Monday, Jun. 05, 1978

Harlem's Sultan of Stride

When he signed his first recording contract in the '20s, Thomas ("Fats") Waller demanded an unusual rider: there had to be a fresh bottle of gin on his piano when he arrived in the morning and another to take home when he left in the afternoon. But then there was nothing usual about Fats. "He was a man of gargantuan appetites and talent," says Murray Horwitz, Ain't Misbehavin's associate director. "He was 100%. When he was with you, he didn't hold anything back. Everything he had was yours, his heart and whatever else he might talk you into."

Born in Manhattan in 1904, Fats grew up in Harlem, where his father was a pastor of the Abyssinian Baptist Church, the establishment that Adam Clayton Powell Jr. later made famous.
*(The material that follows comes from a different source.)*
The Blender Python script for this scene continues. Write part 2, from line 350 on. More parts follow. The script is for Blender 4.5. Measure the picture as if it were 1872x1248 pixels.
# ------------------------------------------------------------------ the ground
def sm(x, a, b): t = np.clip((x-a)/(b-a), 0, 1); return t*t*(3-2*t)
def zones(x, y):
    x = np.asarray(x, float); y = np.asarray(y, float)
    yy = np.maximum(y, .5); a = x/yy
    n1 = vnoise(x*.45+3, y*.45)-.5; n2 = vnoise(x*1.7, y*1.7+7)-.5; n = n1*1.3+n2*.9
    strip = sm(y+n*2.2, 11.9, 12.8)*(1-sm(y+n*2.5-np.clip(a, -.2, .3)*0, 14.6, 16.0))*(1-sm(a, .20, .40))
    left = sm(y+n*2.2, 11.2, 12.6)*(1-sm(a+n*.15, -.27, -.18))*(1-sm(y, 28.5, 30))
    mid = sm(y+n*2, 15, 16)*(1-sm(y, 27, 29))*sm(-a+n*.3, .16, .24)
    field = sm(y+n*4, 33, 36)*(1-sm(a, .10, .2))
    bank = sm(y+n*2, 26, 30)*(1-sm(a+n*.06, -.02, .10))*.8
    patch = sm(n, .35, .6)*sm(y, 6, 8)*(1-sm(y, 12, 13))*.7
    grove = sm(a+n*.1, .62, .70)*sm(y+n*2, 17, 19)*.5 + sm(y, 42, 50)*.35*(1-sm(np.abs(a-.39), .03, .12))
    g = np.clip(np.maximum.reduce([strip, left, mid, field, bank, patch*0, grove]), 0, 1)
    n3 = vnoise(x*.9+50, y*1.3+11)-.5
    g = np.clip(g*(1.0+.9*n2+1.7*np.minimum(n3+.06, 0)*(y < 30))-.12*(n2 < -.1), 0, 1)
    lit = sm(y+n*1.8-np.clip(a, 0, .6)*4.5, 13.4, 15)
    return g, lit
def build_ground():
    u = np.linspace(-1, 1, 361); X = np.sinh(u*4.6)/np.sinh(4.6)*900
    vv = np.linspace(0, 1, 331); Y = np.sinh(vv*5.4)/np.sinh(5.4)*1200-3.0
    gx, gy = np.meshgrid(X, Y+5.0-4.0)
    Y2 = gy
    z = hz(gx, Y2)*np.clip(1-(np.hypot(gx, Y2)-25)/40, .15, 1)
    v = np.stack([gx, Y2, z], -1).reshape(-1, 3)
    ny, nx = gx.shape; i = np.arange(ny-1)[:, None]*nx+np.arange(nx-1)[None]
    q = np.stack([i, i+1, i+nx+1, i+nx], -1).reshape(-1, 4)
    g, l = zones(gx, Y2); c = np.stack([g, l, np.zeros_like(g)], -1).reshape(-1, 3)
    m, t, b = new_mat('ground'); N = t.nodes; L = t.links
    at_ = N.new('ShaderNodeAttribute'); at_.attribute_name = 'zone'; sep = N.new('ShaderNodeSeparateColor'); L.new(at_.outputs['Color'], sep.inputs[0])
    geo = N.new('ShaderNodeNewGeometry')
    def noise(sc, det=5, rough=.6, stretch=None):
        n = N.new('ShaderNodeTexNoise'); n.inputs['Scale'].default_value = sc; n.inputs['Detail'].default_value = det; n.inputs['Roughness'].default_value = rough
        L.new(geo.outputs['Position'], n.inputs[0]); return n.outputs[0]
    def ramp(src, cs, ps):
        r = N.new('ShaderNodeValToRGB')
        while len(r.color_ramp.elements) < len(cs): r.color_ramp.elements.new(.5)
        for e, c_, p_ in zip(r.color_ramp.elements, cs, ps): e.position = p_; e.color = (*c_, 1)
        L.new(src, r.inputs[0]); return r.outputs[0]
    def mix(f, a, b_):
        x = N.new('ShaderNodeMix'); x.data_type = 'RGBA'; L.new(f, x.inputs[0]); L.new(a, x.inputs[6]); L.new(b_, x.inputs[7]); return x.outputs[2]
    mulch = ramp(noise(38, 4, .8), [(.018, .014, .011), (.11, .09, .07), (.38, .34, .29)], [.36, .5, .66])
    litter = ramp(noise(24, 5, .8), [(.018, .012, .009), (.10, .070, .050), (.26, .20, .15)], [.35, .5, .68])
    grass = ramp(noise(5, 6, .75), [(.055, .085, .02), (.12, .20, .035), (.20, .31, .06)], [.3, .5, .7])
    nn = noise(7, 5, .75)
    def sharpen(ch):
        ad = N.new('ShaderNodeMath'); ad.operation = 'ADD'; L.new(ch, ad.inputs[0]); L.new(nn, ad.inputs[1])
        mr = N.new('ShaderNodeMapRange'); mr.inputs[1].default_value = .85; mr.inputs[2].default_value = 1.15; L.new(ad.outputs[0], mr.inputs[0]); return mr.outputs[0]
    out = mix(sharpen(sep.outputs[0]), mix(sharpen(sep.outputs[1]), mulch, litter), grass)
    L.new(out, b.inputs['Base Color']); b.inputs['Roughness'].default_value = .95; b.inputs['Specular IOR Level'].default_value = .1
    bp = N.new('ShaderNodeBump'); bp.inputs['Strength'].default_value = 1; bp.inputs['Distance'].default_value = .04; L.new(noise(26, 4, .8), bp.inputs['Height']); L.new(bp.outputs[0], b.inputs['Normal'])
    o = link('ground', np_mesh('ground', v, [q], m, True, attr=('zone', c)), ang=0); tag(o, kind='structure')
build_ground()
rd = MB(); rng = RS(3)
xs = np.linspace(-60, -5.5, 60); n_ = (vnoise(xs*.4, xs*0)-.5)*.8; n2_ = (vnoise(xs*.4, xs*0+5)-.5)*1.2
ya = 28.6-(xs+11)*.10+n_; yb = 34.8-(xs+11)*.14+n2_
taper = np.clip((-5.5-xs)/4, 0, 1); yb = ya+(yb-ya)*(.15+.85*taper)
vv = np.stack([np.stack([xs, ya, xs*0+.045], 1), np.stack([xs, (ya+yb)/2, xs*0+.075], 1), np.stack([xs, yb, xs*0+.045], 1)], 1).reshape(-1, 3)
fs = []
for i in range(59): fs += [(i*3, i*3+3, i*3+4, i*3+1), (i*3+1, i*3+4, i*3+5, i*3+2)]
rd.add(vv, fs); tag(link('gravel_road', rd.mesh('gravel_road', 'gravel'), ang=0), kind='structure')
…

He started playing the harmonium when he was six, and his proud father took him to Carnegie Hall to hear Paderewski, hoping that Fats would become a classical pianist. Waller had other ideas, however, and when he was in his teens, he fell under the tutelage of Willie ("the Lion")

Smith and James P. Johnson, two masters of "stride piano," in which the left hand carries the beat and the right hand takes the melody, By the time he was in his early 20s, Fats, who at 250 Ibs.plus had already earned his nickname, was well known among musicians; before he was 30, he was on nationwide radio. He developed a style all his own, and his music was marked by a constant vitality, good humor and an inimitable, natural ease. The songs he composed had the same ebullience. "There isn't a dead bar in his music," says Richard Maltby Jr. "Every one has a joke in it. He wrote the wittiest songs I've ever heard." Besides the title song, Waller's hits include Honeysuckle Rose, I've Got a Feeling I'm Falling, The Joint Is Jumpin 'and Lookin' Good but Feelin' Bad.

Many of the 500 or so songs Fats wrote have been lost. Waller himself could not always remember his compositions, and he would sometimes give away the rights to a song for as little as taxi fare. The world rights to Ain't Misbehavin' went for less than $500.

Though Waller was a national figure when, in 1943, he died of pneumonia at the age of 39, he was almost forgotten until Maltby revived his music.

"It's criminal," says Maltby, "but a lot of Waller's music is simply gone. The music publishers don't have it, and nobody knows if it exists anywhere." To assemble their show, Maltby and Horwitz unearthed 75 songs.

Maurice Waller, one of Fats' three sons, came up with four or five that no one could remember hearing. The success of Ain't Misbehavin ', Maltby hopes, may bring a few more out of albums and attics. And that, for all those new Waller fans crowding in to see the show, may be the biggest treat of all.